Durante uns dois meses, um circo fez morava aqui em Brasília. O nome dele, o tamanho, a fama, nada disso importa. Era um circo como muitos que montavam acampamento num campo de areia da minha cidade. Era um evento. A gente ia ver eles montando, eles desmontando, por vezes até uma ou outra criança do circo se matriculava na escola e ficávamos sabendo de vários bastidores.

Quando eles iam embora, era como se todos os habitantes saíssem de um estado de transe. Tudo havia mudado ao longo daquele período, mas ele acabou. Agora estava tudo absolutamente normal, mas nenhum de nós estava como antes. Algo de invisível ali tinha mudado. 

Enfim, o circo que se instalou em Brasília me lembrou o tempo que íamos assistir ao espetáculo caminhando á noite. Um dezena de crianças. Ou mais crescidos tomavam conta do grupo. Tem muito tempo que não vou ao circo, então a possibilidade de ir em um me encheu de alegria. Eu não queria um circo grande com artistas renomados. Queria aquele circo de bairro, com táxi maluco, palhaços meio zoados, mas eu não sabia se os circos daqui tinham as mesmas atrações dos que iam para São Raimundo. E também não sabia se eu acharia a mesma graça, já que minha infância ficou para trás há um tempinho. 

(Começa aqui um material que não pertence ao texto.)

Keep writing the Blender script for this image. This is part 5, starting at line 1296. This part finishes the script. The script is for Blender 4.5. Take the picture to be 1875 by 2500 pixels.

E, para me lembrar ainda mais da minha cidade, ele ainda tinha um carro de som! Um carro de som, no centro da capital federal. Eu não achei que veria isso por aqui. Ele passava todos os dias e me acostumei a ouvi-lo. Ele falava alguma coisa tipo "artistas premiados e o gigante gorila King Kong!". Eu não acho que ia gostar muito desse King Kong, mas me divertia muito ouvindo o carro anunciar as atrações. Quando ele passava, eu nunca me atrevia a olhar pela janela para vê-lo passar, eu queria apenas imaginar como ele seria. Até que um dia estava saindo de casa e passei por ele: era uma kombi colorida cheia de palhaços desenhados. Bem mais legal do que eu imaginava (na minha imaginação era um Del Rey vinho com uma caixa de som em cima).

Eu olhei em direção ao carro e motorista me deu tchauzinho. Fiquei feliz.

Passei dias e dias planejando ir. Pensava em ir com um amigo, depois com outro, até que cheguei à conclusão de que talvez eu quisesse ir sozinha. Ter um momento só meu. Será que alguém já olhou para mim e pensou "liberdade ou solidão?"?. Ultimamente tenho gostado tanto de andar só...

Quando foi na quarta-feira, eu passei de ônibus e não avistei a estrutura do circo pela janela. Condenei as mil encarnações de mim mesma. Como eu pude deixar essa oportunidade passar?????

Mas essa não foi a primeira vez, e nem a última.  

Cometo o erro (ou todos nós cometemos) de esperar demais para fazer algo, esperar o momento certo, esperar as condições certas. E, agora que o circo foi embora, percebi que eu só precisava de um impulso. Precisava esperar menos, ou não esperar nada. Se o circo era bom ou ruim? A questão vai ficar me rondando por um tempo. Mas, sinceramente, eu preferia ter ido e odiado todo o espetáculo do que ficar com essa incerteza.

Assim como no circo que foi embora e eu não fui, os maiores arrependimentos vem das coisas que deixamos de fazer.